読書感想:「コンビニ人間」村田沙耶香 著

  さて、BBC で今年最も面白かった作家として紹介記事があったので、驚きまして慌てて読みました。正直な感想、おばちゃんには、わからない。

 人物描写として、自分の妹の子が泣き止まないのを止めるのは簡単だとナイフを見ていた。とさらりと一行。そ、そうか、そういう人間の形をして、心がそう動いてしまう人の話です。コンビニのキャッシャならマニュアル通りに作業すれば良いので、すごく楽に生きれる。そこまではわかる。ところが、適応しがたい質問が多くなり、30代で未婚っていけない事なのかとマニュアルに書いてないから対応に戸惑っている時に、白羽という、実際にいたら絶対関わりになってはいけない男に出会う。十年先には必ずや警察のご厄介の常連さんになる以外はなさそうなダメ男と疑似結婚。しかし、その男なりの世知はあるのですよ。しかし、無職で働かず、ふろ場に隠れて生きる。 そこで、おばちゃんにはもう気持ちが悪くて読めない。そんな男、追い出せ。気持ちが悪い。 

 最後ですが、私に言わせれば、どんな感性で恵子が生きているにしても、白羽に捨てられるのは納得いかないですね。お前なんて人間じゃないは、こちとらのセリフでございますと、横っ面をはったいてやれば良いのに、おばちゃんは憤慨します。主人公は違うのですね。そこが、おばちゃんにはわからない。

 

コンビニ人間 (文春文庫)

コンビニ人間 (文春文庫)

 

 

 ところが、すごい高評価を世界では受けているのです。

 芥川賞受賞時の各選考委員のコメントを読むと、その作家さんの感性が伝わってきます。

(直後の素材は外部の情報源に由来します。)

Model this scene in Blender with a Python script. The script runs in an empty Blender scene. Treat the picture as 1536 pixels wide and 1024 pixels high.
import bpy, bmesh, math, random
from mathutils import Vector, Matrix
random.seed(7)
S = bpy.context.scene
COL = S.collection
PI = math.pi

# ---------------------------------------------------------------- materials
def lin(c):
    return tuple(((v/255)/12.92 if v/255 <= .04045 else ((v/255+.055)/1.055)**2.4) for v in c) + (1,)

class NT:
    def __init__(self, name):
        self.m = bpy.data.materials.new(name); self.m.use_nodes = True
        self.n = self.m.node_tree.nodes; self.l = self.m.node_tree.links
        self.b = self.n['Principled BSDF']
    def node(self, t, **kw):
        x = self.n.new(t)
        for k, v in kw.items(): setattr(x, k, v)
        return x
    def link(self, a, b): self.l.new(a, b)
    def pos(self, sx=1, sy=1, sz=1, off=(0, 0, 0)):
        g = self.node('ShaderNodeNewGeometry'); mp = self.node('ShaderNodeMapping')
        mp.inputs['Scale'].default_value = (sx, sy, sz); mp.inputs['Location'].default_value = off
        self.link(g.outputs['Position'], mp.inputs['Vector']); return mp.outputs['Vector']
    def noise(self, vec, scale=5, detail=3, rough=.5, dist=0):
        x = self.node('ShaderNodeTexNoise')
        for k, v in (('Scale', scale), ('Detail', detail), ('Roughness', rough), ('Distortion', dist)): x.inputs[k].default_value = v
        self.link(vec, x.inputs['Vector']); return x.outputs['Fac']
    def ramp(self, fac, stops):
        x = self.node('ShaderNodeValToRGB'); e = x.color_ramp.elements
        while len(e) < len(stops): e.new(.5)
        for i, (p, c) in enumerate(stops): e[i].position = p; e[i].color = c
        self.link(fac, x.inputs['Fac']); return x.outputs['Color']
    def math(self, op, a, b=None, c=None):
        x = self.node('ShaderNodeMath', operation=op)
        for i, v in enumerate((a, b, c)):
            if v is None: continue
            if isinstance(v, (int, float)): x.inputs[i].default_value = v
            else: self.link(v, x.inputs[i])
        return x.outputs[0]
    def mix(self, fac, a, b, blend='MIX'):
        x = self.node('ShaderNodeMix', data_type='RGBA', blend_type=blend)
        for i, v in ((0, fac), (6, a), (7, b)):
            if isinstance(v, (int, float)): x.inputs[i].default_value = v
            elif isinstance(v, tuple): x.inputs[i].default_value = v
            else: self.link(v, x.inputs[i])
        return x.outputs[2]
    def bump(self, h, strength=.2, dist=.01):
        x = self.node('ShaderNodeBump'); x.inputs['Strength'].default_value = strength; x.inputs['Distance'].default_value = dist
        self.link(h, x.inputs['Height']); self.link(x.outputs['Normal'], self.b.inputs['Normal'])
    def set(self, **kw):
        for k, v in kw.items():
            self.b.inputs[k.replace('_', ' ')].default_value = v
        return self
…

尊敬する宮本輝様のコメントを読んで初めて、そうか、優れた作品なのだと思いました。

prizesworld.com

下記のJapan Times では、やはり日本の事がわかっている記者さんが書いているので、日本人の仕事への貢献という生き方を理解した表現があります。また、主人公の恵子の生きづらさに共感したような文章もありました。

www.japantimes.co.jp

So far, so common, but Keiko’s problems run deeper. She feels removed from society, struggling since childhood to be like others and play the part of “an ordinary person” — whom, in the end, she considers a fictitious creature. Social pressure in Japan remains strong, but, as the novel shows, there may be shifts in the notion of how women — and men — should actually live.

“Some people feel similar to Keiko,” says Murata. “A lot of my readers have said they are losing the feeling of what is ‘normal’ in society.”

 

 下記の書評を書いた人は、本読まずに書いたか、本心は私と一緒で”わからない”派だろうと思います。主人公の「コンビニ人間」に生まれる前の恵子の社会への不適合に対する生きづらさは、just as non-conformistだけです。字数が限られていたのせいかもしれません。簡単なあらすじと、結婚という社会的な "social pressure/norm"( 周りが思う常識)で締め付けられていく状況だけを紹介しています。あ、それとも、このような人と違う感性、結婚するも未婚も、すでに認められるべきだという、多様性への理解は文章にする程でもなく、一言で共有されえる国なのでしょうか。日本遅れてるね~~。

しかも恵子が his ですね。前でman と書いているので、単純な文法チェックだと見逃しますね。このような感性がちょっと違う人は、女性より男性の方が多いだろうと、ついhisって書いちゃったのかしら。これは私の偏見でしょうかね。

pen-online.com

In Convenience Store Woman, when a young man, in his thirties and just as non-conformist as Keiko, gets a job at the convenience store, the heroine’s future suddenly seems brighter.

 

 このように海外で広く読まれるようになる作品もすこしずつ読み、今の時代の感性も吸収していかないと、おばちゃん、本当にもう世の中で使い物にならなくなります。。。なんせ、コロナde Stay home も、11か月目ですから。やバイデン。

 以外と書評も読み比べると面白いと今日初めて知りました。